Maybe that's why there are so many traditionalists lurking about.  They seem to have an attraction to the reality that does not go away.  They cling to the treasure chest of realities that will never go away.  Oh, the money has been spent; the babies have grown up; my face is wrinkled; my hair is grey; my Cadillac has turned into a Corolla; I carry them all with me and never let go.  
That's only the beginning.  I still have speech patterns that I developed as I zipped through the present and the future.  I still have infinitives, participles, adjectives, adverbs, plus-perfects, subordinate clauses, object of the preposition, antecedents that determine the number and gender of the pronoun that replaces them.  These are all things that seem to have disappeared in the current creation of more past.  I even have subordinate and independent clauses and phrases and the diagrams to prove it.  Not only that, I can write it all down in cursive too!  I know when to place "i" before "e" and the exceptions to the rule.  Not only do I know about carburetors, but, as you can see, I can still spell them too.  
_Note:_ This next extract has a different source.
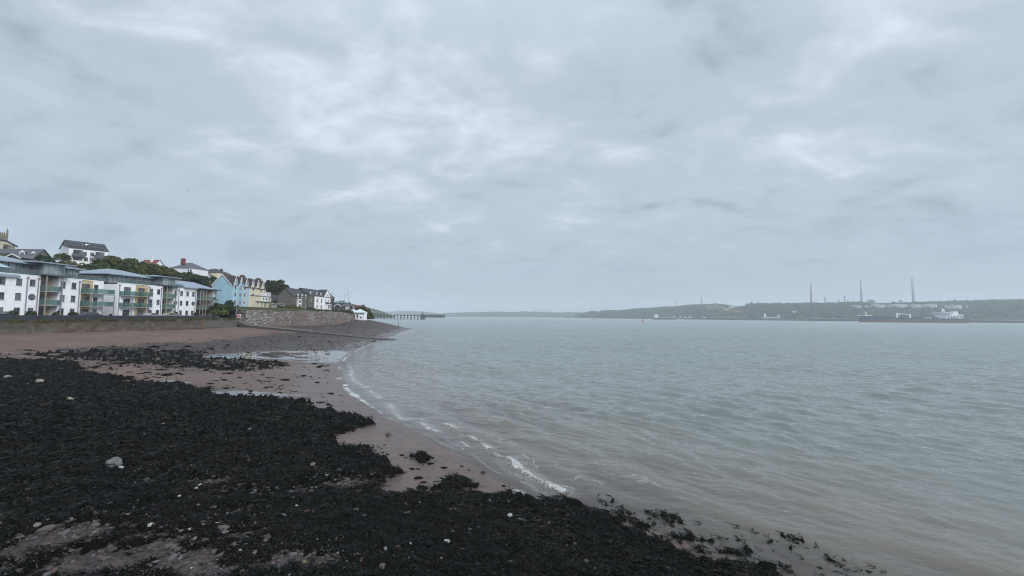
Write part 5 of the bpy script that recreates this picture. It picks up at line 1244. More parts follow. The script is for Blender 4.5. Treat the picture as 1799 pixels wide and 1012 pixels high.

BUT, I still prefer the present/future dynamic.  That is the place where I learn new things so that I can confect a more interesting past.  Of course there will come a time when the past that I constructed will be broken up into smaller pieces and they will become decorations for others who were a part of my present/future escapades.  I don't know what use they will serve for them, but whatever it is, they should remember that it is my gift to them and for that, they should not even dare to think of crying at my funeral.